Operacja „Śluza” to skomplikowana akcja przeprowadzana przez białoruskie służby specjalne, mająca na celu przerzucanie migrantów z Azji i Bliskiego Wschodu przez granicę Białorusi do Unii Europejskiej, głównie do Polski i Łotwy. Operacja ta jest elementem szerszej strategii politycznej i ekonomicznej, którą Alaksandr Łukaszenka wykorzystuje do wywierania presji na kraje Unii Europejskiej.
Białoruskie służby graniczne, w tym elitarna jednostka OSAM i KGB, wiodą prym operacji. Migranci z Afganistanu, Pakistanu, Iraku i innych krajów azjatyckich trafiają na Białoruś przez otwartą granicę z Rosją. Po przybyciu na teren Białorusi, migranci są eskortowani przez białoruskie służby bezpośrednio do granicy z Polską lub Łotwą. Według relacji polskich służb, funkcjonariusze OSAM często brali udział w przemycie nielegalnych migrantów, wiedząc dokładnie, gdzie i kiedy polscy strażnicy graniczni pełnią służbę. Te działania były dobrze zorganizowane i prowadzone na szeroką skalę, przynosząc zyski finansowe białoruskiej elicie władzy. Operacja była również wspierana przez kampanie informacyjne w mediach społecznościowych, gdzie rozpowszechniano instrukcje dla migrantów w języku arabskim, jak przekraczać granicę i unikać zatrzymania.
Początkowo głównym celem operacji była Litwa. Jednak po tym, jak rząd w Wilnie podjął zdecydowane działania i ogłosił, że osoby próbujące nielegalnie przekroczyć granicę będą zawracane, Białoruś przekierowała migrantów na szlaki wiodące do Polski i Łotwy. W wyniku tych działań w 2024 roku odnotowano znaczny wzrost prób nielegalnego przekroczenia polskiej granicy. Według danych Straży Granicznej, od początku roku udaremniono ponad 2 tysiące prób, a zatrzymano prawie 900 nielegalnych migrantów.

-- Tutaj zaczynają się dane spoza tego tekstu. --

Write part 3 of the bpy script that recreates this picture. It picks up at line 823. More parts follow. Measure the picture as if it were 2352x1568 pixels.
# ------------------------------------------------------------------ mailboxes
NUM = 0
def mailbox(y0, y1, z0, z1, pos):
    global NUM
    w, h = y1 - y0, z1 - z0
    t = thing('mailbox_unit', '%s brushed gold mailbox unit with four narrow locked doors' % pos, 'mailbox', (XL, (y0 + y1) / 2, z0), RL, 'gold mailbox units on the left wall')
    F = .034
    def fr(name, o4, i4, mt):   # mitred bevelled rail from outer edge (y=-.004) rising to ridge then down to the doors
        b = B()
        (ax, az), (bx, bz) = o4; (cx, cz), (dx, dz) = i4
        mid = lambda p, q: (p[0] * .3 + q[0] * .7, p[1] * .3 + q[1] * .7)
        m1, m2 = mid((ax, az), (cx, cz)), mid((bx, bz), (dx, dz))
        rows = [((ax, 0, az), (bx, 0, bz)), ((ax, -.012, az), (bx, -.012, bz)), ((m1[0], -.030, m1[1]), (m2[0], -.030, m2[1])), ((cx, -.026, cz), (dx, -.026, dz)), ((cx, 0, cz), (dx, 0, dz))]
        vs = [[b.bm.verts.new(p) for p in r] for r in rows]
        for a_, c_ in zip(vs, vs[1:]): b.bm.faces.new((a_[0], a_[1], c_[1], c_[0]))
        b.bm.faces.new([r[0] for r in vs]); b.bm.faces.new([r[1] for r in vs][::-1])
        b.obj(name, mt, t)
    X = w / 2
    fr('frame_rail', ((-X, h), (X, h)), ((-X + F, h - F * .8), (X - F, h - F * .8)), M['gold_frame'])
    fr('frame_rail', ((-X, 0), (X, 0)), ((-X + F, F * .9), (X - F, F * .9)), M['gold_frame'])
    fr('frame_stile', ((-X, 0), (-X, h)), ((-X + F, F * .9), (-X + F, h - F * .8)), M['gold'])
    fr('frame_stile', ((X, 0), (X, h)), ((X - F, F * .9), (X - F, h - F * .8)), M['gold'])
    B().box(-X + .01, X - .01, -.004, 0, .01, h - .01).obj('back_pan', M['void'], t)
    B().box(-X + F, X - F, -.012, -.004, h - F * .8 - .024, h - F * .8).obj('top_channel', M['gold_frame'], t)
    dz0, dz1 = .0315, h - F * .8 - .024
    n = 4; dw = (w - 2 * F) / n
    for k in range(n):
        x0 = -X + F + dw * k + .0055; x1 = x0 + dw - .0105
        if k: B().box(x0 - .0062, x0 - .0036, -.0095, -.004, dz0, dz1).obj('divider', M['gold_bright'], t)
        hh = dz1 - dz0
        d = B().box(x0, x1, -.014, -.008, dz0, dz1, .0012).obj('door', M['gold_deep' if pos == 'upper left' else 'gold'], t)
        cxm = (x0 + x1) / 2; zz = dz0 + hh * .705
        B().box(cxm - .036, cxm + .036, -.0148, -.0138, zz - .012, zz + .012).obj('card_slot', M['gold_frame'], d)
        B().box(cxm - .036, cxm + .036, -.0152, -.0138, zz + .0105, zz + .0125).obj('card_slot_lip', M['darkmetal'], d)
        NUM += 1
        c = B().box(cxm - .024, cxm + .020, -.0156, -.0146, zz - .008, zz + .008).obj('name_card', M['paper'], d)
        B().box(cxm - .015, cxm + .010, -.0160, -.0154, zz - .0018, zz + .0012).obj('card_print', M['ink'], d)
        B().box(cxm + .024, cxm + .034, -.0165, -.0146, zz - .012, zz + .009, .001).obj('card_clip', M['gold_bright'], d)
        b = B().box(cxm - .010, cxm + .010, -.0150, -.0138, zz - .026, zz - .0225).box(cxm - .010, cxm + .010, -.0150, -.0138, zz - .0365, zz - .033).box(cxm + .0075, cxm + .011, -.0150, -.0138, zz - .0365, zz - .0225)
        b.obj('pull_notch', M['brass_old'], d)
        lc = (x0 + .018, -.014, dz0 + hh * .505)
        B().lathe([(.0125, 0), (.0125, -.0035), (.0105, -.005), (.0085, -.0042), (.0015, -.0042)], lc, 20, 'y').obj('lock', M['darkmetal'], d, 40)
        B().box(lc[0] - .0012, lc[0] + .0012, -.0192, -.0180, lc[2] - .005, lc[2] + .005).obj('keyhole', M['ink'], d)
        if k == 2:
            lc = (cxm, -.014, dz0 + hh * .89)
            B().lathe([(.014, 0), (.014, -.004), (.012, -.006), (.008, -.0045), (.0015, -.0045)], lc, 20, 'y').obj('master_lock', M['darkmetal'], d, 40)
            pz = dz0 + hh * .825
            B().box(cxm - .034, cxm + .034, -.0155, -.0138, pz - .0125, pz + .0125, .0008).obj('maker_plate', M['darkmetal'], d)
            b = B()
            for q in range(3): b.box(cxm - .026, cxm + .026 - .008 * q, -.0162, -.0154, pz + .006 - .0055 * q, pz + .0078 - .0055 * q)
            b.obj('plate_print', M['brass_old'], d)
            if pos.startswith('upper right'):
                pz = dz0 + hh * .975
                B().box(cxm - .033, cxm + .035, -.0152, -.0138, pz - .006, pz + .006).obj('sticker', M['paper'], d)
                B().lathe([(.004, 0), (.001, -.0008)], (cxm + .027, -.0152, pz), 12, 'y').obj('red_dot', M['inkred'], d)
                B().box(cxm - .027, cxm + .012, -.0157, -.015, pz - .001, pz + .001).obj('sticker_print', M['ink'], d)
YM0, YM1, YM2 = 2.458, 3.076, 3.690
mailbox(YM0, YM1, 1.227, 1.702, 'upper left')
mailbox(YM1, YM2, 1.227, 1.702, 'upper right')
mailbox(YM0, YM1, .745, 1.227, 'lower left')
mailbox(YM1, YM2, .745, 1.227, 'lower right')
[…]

Operacja „Śluza” jest postrzegana jako część szerszej wojny hybrydowej, w której Białoruś wykorzystuje migracje jako narzędzie polityczne. Ataki na polskich mundurowych, prowokacje oraz medialne kampanie dezinformacyjne są elementami tej strategii, mającej na celu destabilizację sytuacji na granicy i wywarcie presji na Polskę oraz Unię Europejską.
Międzynarodowa reakcja na operację „Śluza” była zdecydowana. Unia Europejska potępiła działania Białorusi, oskarżając Łukaszenkę o instrumentalne traktowanie migrantów i wykorzystywanie ich w celach politycznych. W odpowiedzi na te działania, Polska zwiększyła liczbę funkcjonariuszy Straży Granicznej oraz wprowadziła dodatkowe środki bezpieczeństwa na granicy. Jednak sytuacja na granicy pozostaje napięta, a liczba prób nielegalnego przekroczenia granicy nadal rośnie, co stanowi poważne wyzwanie dla polskich służb.